• What the task requires: Leave the pictures out, and output exactly the lines from the one containing "Recreate this scene" through the one containing "PI = math.pi".

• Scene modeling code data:
==================================================

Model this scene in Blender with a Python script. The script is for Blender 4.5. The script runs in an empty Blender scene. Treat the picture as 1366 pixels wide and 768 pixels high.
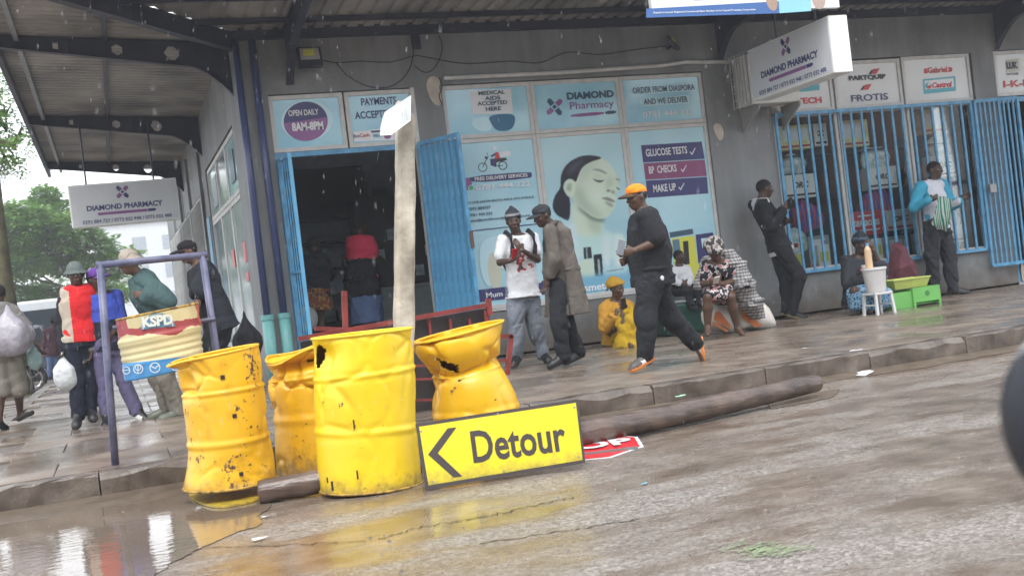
import bpy, math, random
import numpy as np
from mathutils import Vector, Matrix
random.seed(7); RNG = np.random.default_rng(11)
scn = bpy.context.scene
COL = scn.collection
# ---------------------------------------------------------------- camera
FPX, ROLL, PITCH, YAW, CH = 1492.5, .1166, .0056, .343, .91
FWD = np.array([math.sin(YAW)*math.cos(PITCH), math.cos(YAW)*math.cos(PITCH), -math.sin(PITCH)])
RGT = np.array([math.cos(YAW), -math.sin(YAW), 0.0]); DWN = np.cross(FWD, RGT)
IX = RGT*math.cos(ROLL)+DWN*math.sin(ROLL); IY = -RGT*math.sin(ROLL)+DWN*math.cos(ROLL)
cam_d = bpy.data.cameras.new('camera'); cam = bpy.data.objects.new('camera', cam_d); COL.objects.link(cam)
cam_d.sensor_width = 36; cam_d.lens = FPX*36/1366; cam_d.clip_start = .05; cam_d.clip_end = 2000
cam.matrix_world = Matrix([[IX[0], -IY[0], -FWD[0], 0], [IX[1], -IY[1], -FWD[1], 0], [IX[2], -IY[2], -FWD[2], CH], [0, 0, 0, 1]])
cam_d.dof.use_dof = True; cam_d.dof.focus_distance = 9.0; cam_d.dof.aperture_fstop = 5.0
scn.camera = cam
# ---------------------------------------------------------------- sky, sun, exposure
world = bpy.data.worlds.new('World'); scn.world = world; world.use_nodes = True
wn, wl = world.node_tree.nodes, world.node_tree.links
bg = wn['Background']; sky = wn.new('ShaderNodeTexSky'); sky.sky_type = 'NISHITA'; sky.sun_disc = False
sky.sun_elevation = math.radians(58); sky.sun_rotation = math.radians(200)
sky.air_density = 1.0; sky.dust_density = 1.5; sky.ozone_density = 1.0
hs = wn.new('ShaderNodeHueSaturation'); hs.inputs['Saturation'].default_value = .22; hs.inputs['Value'].default_value = 1.35
wl.new(sky.outputs[0], hs.inputs['Color']); 
veil = wn.new('ShaderNodeMixRGB'); veil.inputs[0].default_value = .6; veil.inputs[2].default_value = (7.0, 7.3, 7.7, 1)   # overcast: cloud evens the sky out
wl.new(hs.outputs[0], veil.inputs[1]); wl.new(veil.outputs[0], bg.inputs['Color'])
bg.inputs['Strength'].default_value = .15
sund = bpy.data.lights.new('sun', 'SUN'); sund.energy = .9; sund.angle = math.radians(25); sund.color = (1, .97, .93)
sun = bpy.data.objects.new('sun', sund); COL.objects.link(sun)
az = math.radians(200); el = math.radians(58)
sdir = Vector((math.sin(az)*math.cos(el), math.cos(az)*math.cos(el), math.sin(el)))
sun.rotation_euler = (-sdir).to_track_quat('-Z', 'Y').to_euler()
scn.view_settings.view_transform = 'Standard'; scn.view_settings.look = 'None'
scn.view_settings.exposure = 1.15; scn.view_settings.gamma = 1.0
scn.cycles.max_bounces = 8; scn.cycles.diffuse_bounces = 4; scn.cycles.glossy_bounces = 3; scn.cycles.transparent_max_bounces = 12
# ---------------------------------------------------------------- photo geometry -> place
def ray(x, y): return IX*(x-683)/FPX+IY*(y-384)/FPX+FWD
C0 = np.array([0, 0, CH])
def onz(x, y, z):
    d = ray(x, y); return C0+d*(z-CH)/d[2]
def ony(x, y, Y):
    d = ray(x, y); return C0+d*Y/d[1]
def onx(x, y, X):
    d = ray(x, y); return C0+d*X/d[0]
def mpp(Y): return Y/(FPX*.94)          # metres per photo pixel at depth Y
YF = 13.0; XW = 1.62; ROAD = -.18; CAN = 4.05
# ---------------------------------------------------------------- materials
MATS = {}
def lin(c): return tuple((v/12.92 if v <= .04045 else ((v+.055)/1.055)**2.4) for v in c)
def mat(name, col, rough=.6, metal=0, var=.12, vs=6, bump=.0, bs=60, col2=None, spec=.5, coat=0, emit=0):
    """procedural material: base colour broken up by two noises (linear rgb)"""
    if name in MATS: return MATS[name]
    m = bpy.data.materials.new(name); m.use_nodes = True; n, l = m.node_tree.nodes, m.node_tree.links
    b = n['Principled BSDF']; tc = n.new('ShaderNodeTexCoord')
    no = n.new('ShaderNodeTexNoise'); no.inputs['Scale'].default_value = vs; no.inputs['Detail'].default_value = 5
    l.new(tc.outputs['Object'], no.inputs['Vector'])
    r = n.new('ShaderNodeValToRGB'); r.color_ramp.elements[0].position = .3; r.color_ramp.elements[1].position = .72
    a = [max(0, v*(1-var)) for v in col]; c = [min(1, v*(1+var)) for v in (col2 or col)]
    r.color_ramp.elements[0].color = (*a, 1); r.color_ramp.elements[1].color = (*c, 1)
    l.new(no.outputs['Fac'], r.inputs['Fac']); l.new(r.outputs['Color'], b.inputs['Base Color'])
    b.inputs['Roughness'].default_value = rough; b.inputs['Metallic'].default_value = metal
    b.inputs['Specular IOR Level'].default_value = spec
    if coat: b.inputs['Coat Weight'].default_value = coat; b.inputs['Coat Roughness'].default_value = .15
    if bump:
        n2 = n.new('ShaderNodeTexNoise'); n2.inputs['Scale'].default_value = bs; n2.inputs['Detail'].default_value = 4
        l.new(tc.outputs['Object'], n2.inputs['Vector'])
        bp = n.new('ShaderNodeBump'); bp.inputs['Strength'].default_value = bump; bp.inputs['Distance'].default_value = .01
        l.new(n2.outputs['Fac'], bp.inputs['Height']); l.new(bp.outputs['Normal'], b.inputs['Normal'])
    if emit:
        b.inputs['Emission Color'].default_value = (*col, 1); b.inputs['Emission Strength'].default_value = emit
    MATS[name] = m; return m
def nodes(m): return m.node_tree.nodes, m.node_tree.links, m.node_tree.nodes['Principled BSDF']
def mud(m, z0, z1, col=(.11, .082, .058), amt=.85):
    """splashed mud clinging to the foot of a thing (z0 full .. z1 gone, object height in metres)"""
    n, l, bb = nodes(m); tc = next(x for x in n if x.type == 'TEX_COORD'); sx = n.new('ShaderNodeSeparateXYZ'); l.new(tc.outputs['Object'], sx.inputs[0]); a = n.new('ShaderNodeTexNoise'); a.inputs['Scale'].default_value = 17; a.inputs['Detail'].default_value = 8; a.inputs['Roughness'].default_value = .7; l.new(tc.outputs['Object'], a.inputs[0])
    ma = n.new('ShaderNodeMath'); ma.operation = 'MULTIPLY_ADD'; ma.inputs[1].default_value = -(z1-z0)*2.4; l.new(a.outputs[0], ma.inputs[0]); l.new(sx.outputs[2], ma.inputs[2]); mr = n.new('ShaderNodeMapRange'); s = -(z1-z0)*1.2; mr.inputs['From Min'].default_value = z0+s; mr.inputs['From Max'].default_value = z1+s; mr.inputs['To Min'].default_value = amt; mr.inputs['To Max'].default_value = 0; l.new(ma.outputs[0], mr.inputs[0])
    src = bb.inputs['Base Color'].links[0].from_socket; mx = n.new('ShaderNodeMixRGB'); l.new(mr.outputs[0], mx.inputs[0]); l.new(src, mx.inputs[1]); mx.inputs[2].default_value = (*col, 1); l.new(mx.outputs[0], bb.inputs['Base Color'])
def print_mat(name, col, rough=.35): return mat('print_'+name, col, rough, var=.03, vs=3)
# ---------------------------------------------------------------- mesh builder
def tag(o, label=None, cat=None, group=None, kind=None):
    if label: o['label'] = label
    if cat: o['category'] = cat
    if group: o['group'] = group
    if kind: o['kind'] = kind
    return o
def wloc(o):
    v = np.zeros(3)
    while o is not None: v += np.array(o.location); o = o.parent
    return v
def empty(name, loc, label, cat, group=None):
    o = bpy.data.objects.new(name, None); o.empty_display_size = .1; COL.objects.link(o); o.location = tuple(float(v) for v in loc)
    return tag(o, label, cat, group)
class MB:
    def __init__(s): s.v = []; s.f = []; s.m = []; s.cm = 0
    def mat(s, i): s.cm = i; return s
    def add(s, vs, fs):
        b = len(s.v); s.v += [tuple(float(c) for c in v) for v in vs]
        for f in fs: s.f.append(tuple(i+b for i in f)); s.m.append(s.cm)
        return s
    def box(s, lo, hi):
        x0, y0, z0 = lo; x1, y1, z1 = hi
        return s.add([(x0, y0, z0), (x1, y0, z0), (x1, y1, z0), (x0, y1, z0), (x0, y0, z1), (x1, y0, z1), (x1, y1, z1), (x0, y1, z1)],
                     [(0, 3, 2, 1), (4, 5, 6, 7), (0, 1, 5, 4), (1, 2, 6, 5), (2, 3, 7, 6), (3, 0, 4, 7)])
    def frame(s, a, b, up=(0, 0, 1)):
        a, b = np.array(a, float), np.array(b, float); t = b-a; t /= np.linalg.norm(t); up = np.array(up, float)
        if abs(t@up) > .98: up = np.array([0, 1., 0])
        u = np.cross(t, up); u /= np.linalg.norm(u); w = np.cross(u, t); return a, b, u, w
    def beam(s, a, b, w, h, up=(0, 0, 1)):
        a, b, u, v = s.frame(a, b, up); u = u*w/2; v = v*h/2
        vs = [a-u-v, a+u-v, a+u+v, a-u+v, b-u-v, b+u-v, b+u+v, b-u+v]
        return s.add(vs, [(0, 1, 2, 3), (7, 6, 5, 4), (4, 5, 1, 0), (5, 6, 2, 1), (6, 7, 3, 2), (7, 4, 0, 3)])
    def cyl(s, a, b, r0, r1=None, n=12, caps=True):
        r1 = r0 if r1 is None else r1; a, b, u, v = s.frame(a, b); vs = []
        for c, r in ((a, r0), (b, r1)):
            for i in range(n):
                t = 2*math.pi*i/n; vs.append(c+r*(math.cos(t)*u+math.sin(t)*v))
        fs = [(i, i+n, (i+1) % n+n, (i+1) % n) for i in range(n)]
        if caps: fs += [tuple(range(n)), tuple(range(2*n-1, n-1, -1))]
        return s.add(vs, fs)
    def tube(s, pts, r, n=8):
        pts = [np.array(p, float) for p in pts]; rr = r if hasattr(r, '__len__') else [r]*len(pts); vs = []
        for i, p in enumerate(pts):
            t = pts[min(i+1, len(pts)-1)]-pts[max(i-1, 0)]; t /= np.linalg.norm(t)
            up = np.array([0, 0, 1.]) if abs(t[2]) < .9 else np.array([0, 1., 0])
            u = np.cross(t, up); u /= np.linalg.norm(u); w = np.cross(u, t)
            for k in range(n):
                a = 2*math.pi*k/n; vs.append(p+rr[i]*(math.cos(a)*u+math.sin(a)*w))
        m = len(pts); fs = [(i*n+k, (i+1)*n+k, (i+1)*n+(k+1) % n, i*n+(k+1) % n) for i in range(m-1) for k in range(n)]
        fs += [tuple(range(n)), tuple(range(m*n-1, (m-1)*n-1, -1))]
        return s.add(vs, fs)
    def plate(s, pts, th, nrm):
        """extruded polygon: pts outline, nrm direction of thickness"""
        nrm = np.array(nrm, float)*th; n = len(pts); P = [np.array(p, float) for p in pts]
        vs = P+[p+nrm for p in P]
        return s.add(vs, [tuple(range(n)), tuple(range(2*n-1, n-1, -1))]+[(i, i+n, (i+1) % n+n, (i+1) % n) for i in range(n)])
    def ell(s, c, r, n=12, m=8):
        c = np.array(c, float); vs = []; fs = []
        for j in range(m+1):
            ph = math.pi*j/m
            for i in range(n):
                t = 2*math.pi*i/n; vs.append(c+np.array([r[0]*math.sin(ph)*math.cos(t), r[1]*math.sin(ph)*math.sin(t), r[2]*math.cos(ph)]))
        for j in range(m):
            for i in range(n): fs.append((j*n+i, (j+1)*n+i, (j+1)*n+(i+1) % n, j*n+(i+1) % n))
        return s.add(vs, fs)
    def build(s, name, mats, parent=None, smooth=False, bevel=0, kind=None, label=None, cat=None, group=None, origin=None, auto=False):
        me = bpy.data.meshes.new(name); V = np.array(s.v, float)
        if parent is None:
            if origin is None:
                lo, hi = V.min(0), V.max(0); origin = ((lo[0]+hi[0])/2, (lo[1]+hi[1])/2, lo[2])
            base = np.array(origin, float)
        else:
            base = wloc(parent)
            if origin is not None: base = np.array(origin, float)
        me.from_pydata((V-base).tolist(), [], s.f); me.validate()
        if not isinstance(mats, (list, tuple)): mats = [mats]
        for mm in mats: me.materials.append(mm)
        if len(mats) > 1 and len(me.polygons) == len(s.m):
            me.polygons.foreach_set('material_index', s.m)
        if smooth: me.polygons.foreach_set('use_smooth', [True]*len(me.polygons))
        o = bpy.data.objects.new(name, me); COL.objects.link(o)
        if parent is not None: o.parent = parent; o.location = tuple(base-wloc(parent))
        else: o.location = tuple(base)
        if bevel:
            md = o.modifiers.new('bevel', 'BEVEL'); md.width = bevel; md.segments = 2; md.limit_method = 'ANGLE'
        me.update()
        return tag(o, label, cat, group, kind)
def dup(o, parent, dloc):
    c = o.copy(); COL.objects.link(c); c.parent = parent; c.location = tuple(np.array(o.location)+np.array(dloc)); return c
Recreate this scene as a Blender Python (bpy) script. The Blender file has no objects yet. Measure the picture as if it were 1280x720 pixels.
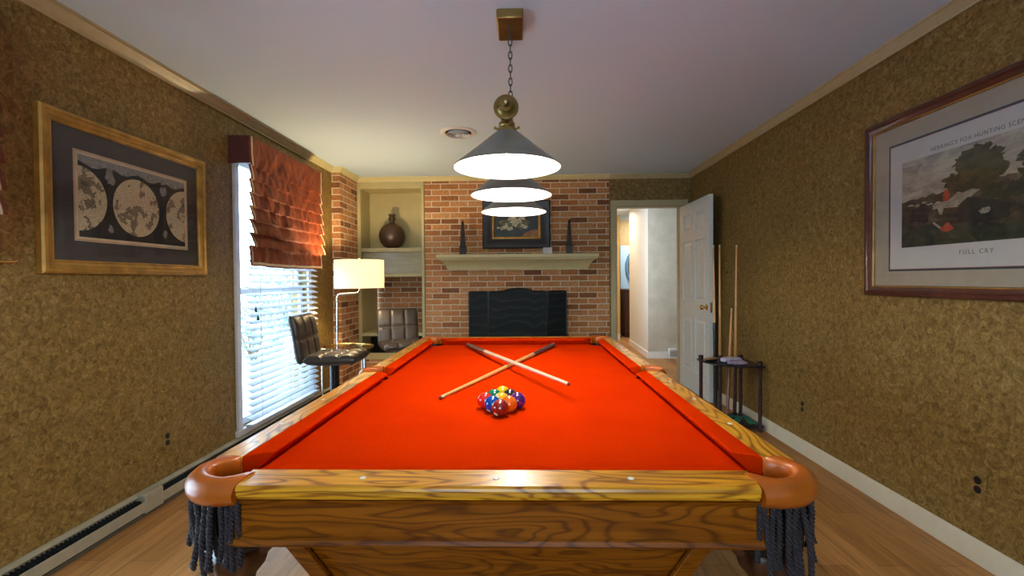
import bpy, bmesh, math, random
from mathutils import Vector, Matrix, Quaternion, noise
random.seed(7)
S = bpy.context.scene
COL = S.collection
PI = math.pi

# ------------------------------------------------------------------ camera
cam_d = bpy.data.cameras.new('camera')
cam_d.sensor_width = 36.0
cam_d.lens = 593.2 / 1280 * 36.0
cam_d.clip_start = 0.02
cam = bpy.data.objects.new('camera', cam_d); COL.objects.link(cam)
yw, pt, rl = [math.radians(v) for v in (1.4458, 1.005, -0.4556)]
Fw = Vector((-math.sin(yw)*math.cos(pt), math.cos(yw)*math.cos(pt), -math.sin(pt)))
Rt = Vector((math.cos(yw), math.sin(yw), 0)); Up = Rt.cross(Fw)
A = math.cos(rl)*Rt + math.sin(rl)*Up; B = -math.sin(rl)*Rt + math.cos(rl)*Up
M = Matrix((A, B, -Fw)).transposed().to_4x4(); M.translation = (0, 0, 1.2304)
cam.matrix_world = M
S.camera = cam

# ------------------------------------------------------------------ room numbers
XL, XR, D, ZC, YB = -2.053, 1.938, 5.56, 2.44, -1.6

# ------------------------------------------------------------------ world, big lights, exposure
S.view_settings.view_transform = 'Standard'
S.view_settings.look = 'None'
S.view_settings.exposure = 0.22
S.view_settings.gamma = 1.0
S.view_settings.use_curve_mapping = False
W = bpy.data.worlds.new('sky'); S.world = W; W.use_nodes = True
wn = W.node_tree.nodes; wl = W.node_tree.links; wn.clear()
wo = wn.new('ShaderNodeOutputWorld'); wb = wn.new('ShaderNodeBackground')
tc = wn.new('ShaderNodeTexCoord'); sx = wn.new('ShaderNodeSeparateXYZ'); cr = wn.new('ShaderNodeValToRGB')
wl.new(tc.outputs['Generated'], sx.inputs[0]); wl.new(sx.outputs['Z'], cr.inputs[0])
cr.color_ramp.elements[0].position = 0.0; cr.color_ramp.elements[0].color = (0.64, 0.86, 1.0, 1)
cr.color_ramp.elements[1].position = 0.6; cr.color_ramp.elements[1].color = (0.50, 0.72, 1.0, 1)
wl.new(cr.outputs[0], wb.inputs['Color']); wb.inputs['Strength'].default_value = 11
wl.new(wb.outputs[0], wo.inputs['Surface'])

def area(name, loc, target, w, h, power, color, portal=False):
    l = bpy.data.lights.new(name, 'AREA'); l.shape = 'RECTANGLE'; l.size = w; l.size_y = h
    l.energy = power; l.color = color
    if portal: l.cycles.is_portal = True
    o = bpy.data.objects.new(name, l); COL.objects.link(o); o.location = loc
    o.rotation_euler = (Vector(target) - Vector(loc)).to_track_quat('-Z', 'Y').to_euler()
    return o
area('daylight_portal_side', (XL-0.14, 3.9, 1.2), (0, 3.9, 1.2), 1.2, 2.1, 1, (1,1,1), True)
area('daylight_portal_side_near', (XL-0.14, 1.04, 1.2), (0, 1.04, 1.2), 1.2, 2.1, 1, (1,1,1), True)
area('rear_fill_portal', (0, YB-0.1, 1.5), (0, 0, 1.5), 1.6, 1.2, 1, (1,1,1), True)  # portal for the added rear fill window
area('hall_daylight', (1.05, 6.7, 1.5), (2.2, 7.6, 1.2), 0.8, 1.6, 26, (0.86, 0.93, 1.0))
area('hall_fill', (1.5, 8.6, 2.42), (1.6, 8.9, 0), 0.5, 0.5, 16, (1.0, 0.82, 0.6))  # fill light added to brighten the hall, no fixture behind it
area('far_room_fill', (2.5, 9.7, 2.4), (2.3, 10.1, 0.9), 0.4, 0.4, 18, (0.95, 0.95, 1.0))  # added fill for the room past the hall, not a real lamp

# ------------------------------------------------------------------ helpers: materials
def new_mat(name):
    m = bpy.data.materials.new(name); m.use_nodes = True
    n = m.node_tree.nodes; l = m.node_tree.links
    return m, n, l, n['Principled BSDF']
def objcoord(n, l, scale=(1,1,1), loc=(0,0,0), rot=(0,0,0)):
    t = n.new('ShaderNodeTexCoord'); mp = n.new('ShaderNodeMapping')
    mp.inputs['Scale'].default_value = scale; mp.inputs['Location'].default_value = loc; mp.inputs['Rotation'].default_value = rot
    l.new(t.outputs['Object'], mp.inputs['Vector']); return mp.outputs['Vector']
def ramp(n, l, src, stops, interp='LINEAR'):
    r = n.new('ShaderNodeValToRGB'); cr = r.color_ramp; cr.interpolation = interp
    while len(cr.elements) < len(stops): cr.elements.new(0.5)
    for e, (p, c) in zip(cr.elements, stops): e.position = p; e.color = (*c, 1)
    l.new(src, r.inputs[0]); return r.outputs[0]
def noise_tex(n, l, vec, scale, detail=3, rough=0.5, dist=0.0):
    t = n.new('ShaderNodeTexNoise'); t.inputs['Scale'].default_value = scale; t.inputs['Detail'].default_value = detail
    t.inputs['Roughness'].default_value = rough; t.inputs['Distortion'].default_value = dist
    l.new(vec, t.inputs['Vector']); return t.outputs['Fac']
def bump(n, l, b, h, strength=0.3, dist=0.002):
    u = n.new('ShaderNodeBump'); u.inputs['Strength'].default_value = strength; u.inputs['Distance'].default_value = dist
    l.new(h, u.inputs['Height']); l.new(u.outputs[0], b.inputs['Normal'])
def mixc(n, l, fac, a, b, mode='MIX'):
    x = n.new('ShaderNodeMix'); x.data_type = 'RGBA'; x.blend_type = mode
    for s, v in ((x.inputs[0], fac), (x.inputs[6], a), (x.inputs[7], b)):
        if isinstance(v, (int, float)): s.default_value = v
        elif isinstance(v, tuple): s.default_value = (*v, 1)
        else: l.new(v, s)
    return x.outputs[2]
_cache = {}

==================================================

• Solution:
Recreate this scene as a Blender Python (bpy) script. The Blender file has no objects yet. Measure the picture as if it were 1280x720 pixels.
import bpy, bmesh, math, random
from mathutils import Vector, Matrix, Quaternion, noise
random.seed(7)
S = bpy.context.scene
COL = S.collection
PI = math.pi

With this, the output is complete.